The title for today’s post honors the recent death of Richard Wright, founding member of the legendary rock band Pink Floyd. In my work with clients, we often focus on creating the ‘container’ in which they can feel safe enough to openly and honestly engage in the stories they’ve long told themselves. It is from this place that they can be courageous enough to explore what else is possible. It is as if they are asked to make new choices about whether they want to add the next ‘brick’ (a story about an experience) to an existing wall or to a new path (the larger narratives we tell and live).
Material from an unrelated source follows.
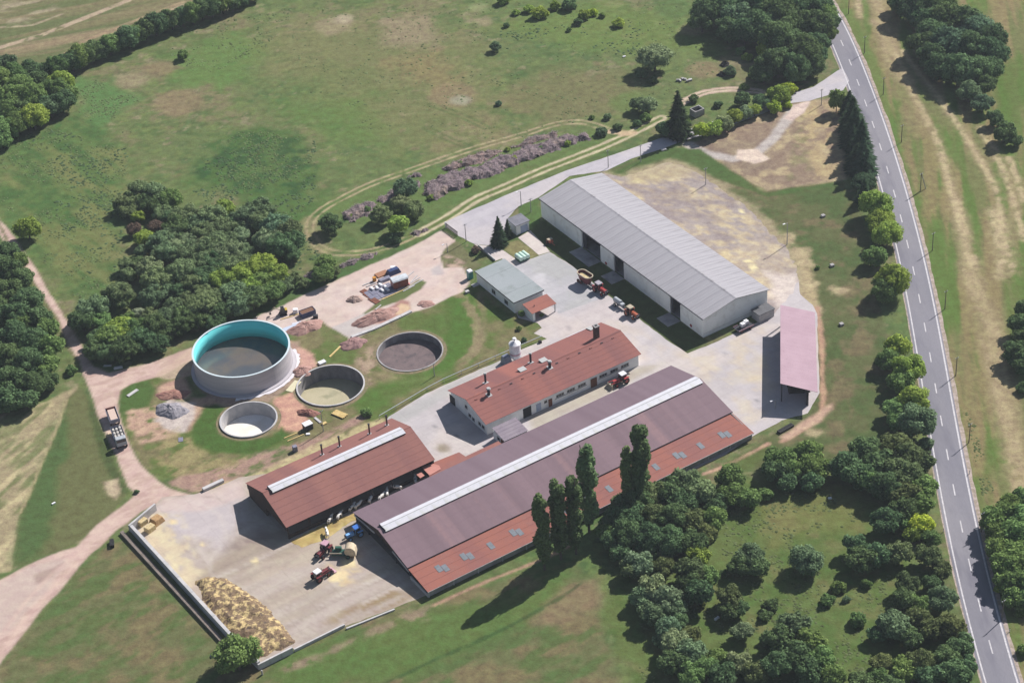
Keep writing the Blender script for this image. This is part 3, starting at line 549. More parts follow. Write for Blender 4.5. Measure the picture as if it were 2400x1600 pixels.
# apron with the straw heap
DY = [(303, 1231), (364, 1182), (380, 1165), (459, 1157), (500, 1145), (560, 1118), (700, 1100), (900, 1080), (1010, 1100), (1060, 1250), (1010, 1390), (924, 1424), (810, 1466), (806, 1462), (688, 1519), (602, 1555), (532, 1482)]
def pc3(p):
    u_ = p.X * E1.x + p.Y * E1.y; v_ = p.X * E2.x + p.Y * E2.y
    p.mixin(sst(.42, .6, fbm(u_ / 7, v_, 3.0, 3)) * .6, L(196, 180, 160)); p.mixin(sst(.5, .62, fbm(u_ / 9, v_, 1.4, 6)) * .5, L(172, 158, 146))
    p.poly([(370, 1190), (560, 1130), (580, 1220), (520, 1290), (400, 1250)], L(206, 196, 200), soft=6, namp=3, op=.8)
    p.poly([(460, 1350), (560, 1260), (660, 1240), (720, 1280), (600, 1320), (500, 1380)], L(170, 154, 138), soft=4, namp=2, op=.6)
    p.poly([(520, 1290), (560, 1262), (620, 1250), (640, 1262), (560, 1290)], L(140, 122, 118), soft=2, namp=1.4, op=.6, brk=.4, bs=2)
    p.poly([(810, 1462), (924, 1420), (960, 1395), (920, 1380), (800, 1430), (760, 1460)], L(160, 138, 110), soft=2, namp=1, brk=.4, bs=1.5, st=(AZ, 5))
    for k, w in enumerate([((330, 1245), (345, 1200), (400, 1200), (380, 1260), (360, 1290)), ((350, 1260), (400, 1250), (470, 1370), (440, 1370))]):
        p.poly(w, L(222, 206, 174), soft=1.5, namp=1.8, ns=2.5, brk=.42, bs=1.6, seed=k)
    p.poly([(330, 1230), (420, 1200), (470, 1290), (480, 1370), (440, 1370), (340, 1250)], L(220, 204, 174), soft=2, namp=2, brk=.54, bs=1.6, op=.9, seed=3)
    p.poly([(455, 1160), (570, 1120), (575, 1160), (480, 1200), (370, 1200), (380, 1168)], L(218, 196, 188), soft=2, namp=1, op=.7)
    p.poly([(820, 1330), (760, 1335), (780, 1300), (830, 1290), (850, 1350), (800, 1370)], L(222, 200, 160), soft=2, namp=1.5, brk=.45, bs=1.8)
    for k, pl_ in enumerate([[(400, 1170), (480, 1180), (520, 1210), (530, 1260), (490, 1320)], [(420, 1160), (510, 1165), (560, 1190), (560, 1240)], [(380, 1190), (440, 1230), (480, 1300), (500, 1350)], [(500, 1340), (600, 1290), (700, 1240), (780, 1210)], [(490, 1360), (600, 1315), (700, 1262)], [(660, 1480), (760, 1420), (860, 1370), (930, 1350)], [(680, 1460), (780, 1400), (900, 1350)], [(560, 1330), (700, 1290), (740, 1260)]]):
        p.line(smooth(pl_), .8, L(158, 142, 130) if k % 2 else L(222, 210, 202), soft=.9, namp=.3, op=.45, brk=.35, seed=k)
    for (x, y, r) in [(598, 1313, .9), (475, 1275, .8), (405, 1222, 1.0), (800, 1345, 1.4), (785, 1355, 1.2), (820, 1318, 1.2)]: p.blob(x, y, r, L(240, 220, 176), soft=.8, namp=.6)
painted_sheet('concrete_apron', jag(DY, .12, sd=4), .016, L(198, 184, 174), pc3, res=.8)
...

Are you a security guard or a seeker?

One is about security and one is about seeking. While both are important at the right time in coaching and in life, the former is often informed by our fears while the latter is generally informed by our hopes. As Ira Chernus recently wrote, “Whenever people shelter behind walls for protection, they reinforce the fears that sent them behind those walls in the first place.” While the recent economic events in the U.S. have caused many people, myself included, to pay a new kind of attention to issues of real security, I can’t help but see a need to retain our commitment to seek new paths from this place we are in.

Which story are you going to reinforce?

Narrative coaches help their clients to increase their ability to notice the “brick” in their hand and be mindful and courageous about the chocies they make in the moment as to which story they are going to reinforce. This image fits well with what we know neurologically in terms of how habits are formed through the reinforcement of certain neural constellations.
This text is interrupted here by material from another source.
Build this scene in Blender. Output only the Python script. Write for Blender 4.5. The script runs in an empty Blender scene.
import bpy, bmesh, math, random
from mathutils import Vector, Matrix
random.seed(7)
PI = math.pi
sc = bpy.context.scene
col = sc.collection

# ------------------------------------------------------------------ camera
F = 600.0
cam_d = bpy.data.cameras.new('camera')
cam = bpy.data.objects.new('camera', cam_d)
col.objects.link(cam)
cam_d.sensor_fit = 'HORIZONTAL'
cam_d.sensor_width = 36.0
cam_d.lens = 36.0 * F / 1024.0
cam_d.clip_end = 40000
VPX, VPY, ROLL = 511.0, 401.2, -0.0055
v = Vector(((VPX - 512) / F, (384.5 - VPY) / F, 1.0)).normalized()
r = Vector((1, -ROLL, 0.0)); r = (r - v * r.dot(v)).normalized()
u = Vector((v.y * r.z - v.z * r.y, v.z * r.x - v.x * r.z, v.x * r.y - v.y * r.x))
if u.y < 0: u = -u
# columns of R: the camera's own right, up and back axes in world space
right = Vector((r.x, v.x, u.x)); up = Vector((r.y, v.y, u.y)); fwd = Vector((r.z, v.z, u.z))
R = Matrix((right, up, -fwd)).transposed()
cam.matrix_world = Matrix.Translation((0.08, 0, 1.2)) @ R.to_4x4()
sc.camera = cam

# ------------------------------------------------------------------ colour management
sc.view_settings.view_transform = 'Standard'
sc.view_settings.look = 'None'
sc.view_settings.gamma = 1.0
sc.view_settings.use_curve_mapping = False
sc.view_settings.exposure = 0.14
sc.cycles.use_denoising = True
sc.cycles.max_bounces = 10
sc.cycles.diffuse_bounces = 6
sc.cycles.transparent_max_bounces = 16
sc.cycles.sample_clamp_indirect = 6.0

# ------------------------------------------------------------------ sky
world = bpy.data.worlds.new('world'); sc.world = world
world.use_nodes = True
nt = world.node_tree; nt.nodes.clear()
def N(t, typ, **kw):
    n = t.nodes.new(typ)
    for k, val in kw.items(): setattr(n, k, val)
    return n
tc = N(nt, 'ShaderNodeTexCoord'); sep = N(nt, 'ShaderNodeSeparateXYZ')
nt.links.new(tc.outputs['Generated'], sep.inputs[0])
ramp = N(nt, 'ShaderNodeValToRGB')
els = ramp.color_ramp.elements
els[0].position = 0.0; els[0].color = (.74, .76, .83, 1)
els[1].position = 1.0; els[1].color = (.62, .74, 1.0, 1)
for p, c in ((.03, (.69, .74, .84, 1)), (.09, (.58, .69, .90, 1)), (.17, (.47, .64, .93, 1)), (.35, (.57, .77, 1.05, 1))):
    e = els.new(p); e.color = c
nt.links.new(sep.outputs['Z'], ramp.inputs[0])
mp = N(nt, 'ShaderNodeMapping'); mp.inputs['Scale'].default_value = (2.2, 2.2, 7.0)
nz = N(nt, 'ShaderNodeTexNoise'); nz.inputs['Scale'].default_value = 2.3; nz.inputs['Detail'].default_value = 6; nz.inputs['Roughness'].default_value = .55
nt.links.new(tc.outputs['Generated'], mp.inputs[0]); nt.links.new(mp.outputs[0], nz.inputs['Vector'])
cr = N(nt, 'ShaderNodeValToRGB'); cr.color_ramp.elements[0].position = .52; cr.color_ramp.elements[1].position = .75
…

There are certainly times when we all need a healthy and reassuring dose of stability and security, particularly in times of duress and change. However, there is a great need in these times of extraordinary flux to equip clients to fully step onto the pathes in front of them—even those that are not fully formed yet.

Where are you putting your “bricks” today as you think about your most significant experiences and contacts? Are you adding to the walls around yourself and/or others — or are you using them to extend the paths toward what is possible?

 
Wednesday, October 3rd, 2007

I began this blog to bring together two communities doing great work in the world: narrative practitioners and coaches. I am writing from Melbourne, Australia where I presented a workshop on narrative coaching at the International Coach Federation Australasia Conference. It has been an excellent event focused on how the coaching community can step up more fully to engage the extraordinary challenges and opportunities facing the world in this tumultuous time. We were provoked by many inconvenient truths and inspired by stories of leaders who are “giving it a go,” as they would say here, in terms of creating a world that works for all.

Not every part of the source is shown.